Если раньше нам могло показаться, что страх, который обуял «Эренбурга» (не автора, а одного из персонажей эренбурговского романа) и заставил его спрятаться за тумбу с бюстом Энгельса, был ни на чем не основан, то теперь, после этого заключительного монолога Главного Коммуниста, мы убедились, что боялся его он не зря. И то обстоятельство, что «Великим Инквизитором» оказался тот самый добродушный дядя, неподалеку от которого он, бывало, сиживал в парижском кафе, и то, что, судя по всему, он и в самом деле был искренне удручен той палаческой ролью, которую пришлось взять на себя ему, добродушнейшему и никогда никого не обижавшему человеку, — все это не имеет решительно никакого значения. Страх, который сразу внушил ему этот мягкий, никогда никого не обижавший человек, как выяснилось, был обоснован. И не зря в конце эпизода дрожащего от страха «Эренбурга» охватывает уже не этот комический, казалось бы, ни на чем не основанный страх, а самый что ни на есть настоящий, совсем не комический ужас.
Ну а что касается поцелуя, который Хуренито запечатлел на высоком, крутом лбу кремлевского мечтателя и который мог быть воспринят как знак если не одобрения, то по крайней мере сочувствия его человеческой драме, то и он, этот поцелуй, в финале главы о Великом Инквизиторе вне легенды получает совсем иное, вполне ироническое истолкование:
— Учитель, зачем вы его поцеловали? От благоговения или из жалости?
— Нет. Я всегда уважаю традиции страны. Коммунисты тоже, как я заметил, весьма традиционны в своих обычаях. Выслушав его, я вспомнил однородные прецеденты в сочинениях вашего Достоевского и, соблюдая этикет, отдал за многих и многих этот обрядный поцелуй.
Стараясь восстановить тогдашнее свое впечатление от эренбурговского «Хулио Хуренито», я пересказал (обильно цитируя) далеко не самую яркую его главу. Вряд ли надо объяснять, почему я выбрал именно ее. Но с тем же успехом мог бы, наверно, выбрать любую другую. Велик был соблазн даже пройтись — бегло, конечно, — по всему роману. Но этого я, разумеется, делать не буду. Процитирую еще только одну — совсем короткую — реплику Хулио Хуренито, подытожившую его впечатления о Советской России:
— Один поэт написал книгу «Лошадь, как лошадь». Если продолжать — можно сделать «Государство, как государство»… Французы написали на стенах тюрем: «Свобода — Равенство — Братство». Здесь на десятитысячных ассигнациях, которыми набивают себе карманы спекулянты и подрядчики, революционный клич: «Пролетарии всех стран, соединяйтесь!» Я не могу глядеть на этот нелетающий аэроплан!
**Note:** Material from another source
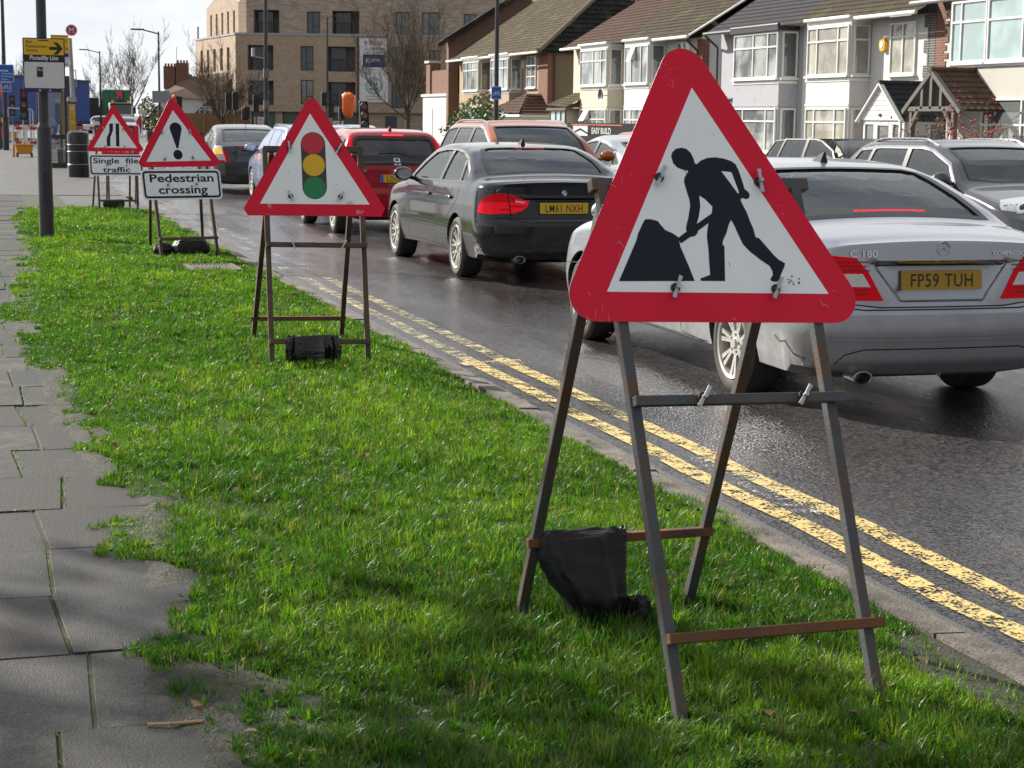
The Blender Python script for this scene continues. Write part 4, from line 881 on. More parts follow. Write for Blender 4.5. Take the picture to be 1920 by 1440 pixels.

Скучно!
Афористическая меткость иронического сравнения итогов Октября с итогами великой революции французов меня восхитила. Но я тут же перевернул этот афоризм. Даже запомнил и цитировал, делясь своим восхищением с друзьями, вот в таком, перевернутом виде:
— Французы написали на деньгах «Свобода — Равенство — Братство», а наши на тюрьмах — «Пролетарии всех стран, соединяйтесь!».
Такой вариант представлялся мне настолько более точным, что я даже считал, что Эренбург просто-напросто оговорился: ведь буржуазная революция французов не только сохранила, но даже утвердила власть денег, и именно на деньгах написанные слова о равенстве и братстве гляделись откровенной издевкой над теми, кто таскал из огня каштаны для торжествующих буржуев. А наша, «пролетарская», революция свой пролетарский лозунг начертала не на деньгах. Деньги в молодой советской республике как раз потеряли свою власть (торжествовали закрытые распределители и лозунг «Пиво отпускается только членам профсоюза»). Зато тюрьмы…
Не может быть, чтобы Эренбург не понимал, что именно на тюрьмах победители-большевики написали: «Пролетарии всех стран, соединяйтесь!»
Да, конечно же, он это понимал. В этом я убедился, прочитав (тогда же и там же, в «спецхране») короткий его рассказ «Любопытное происшествие».
На рассказ этот я наткнулся случайно. Хотя… Нет, все-таки не случайно. На этот эренбурговский рассказ меня навел не кто-нибудь, а сам Сталин.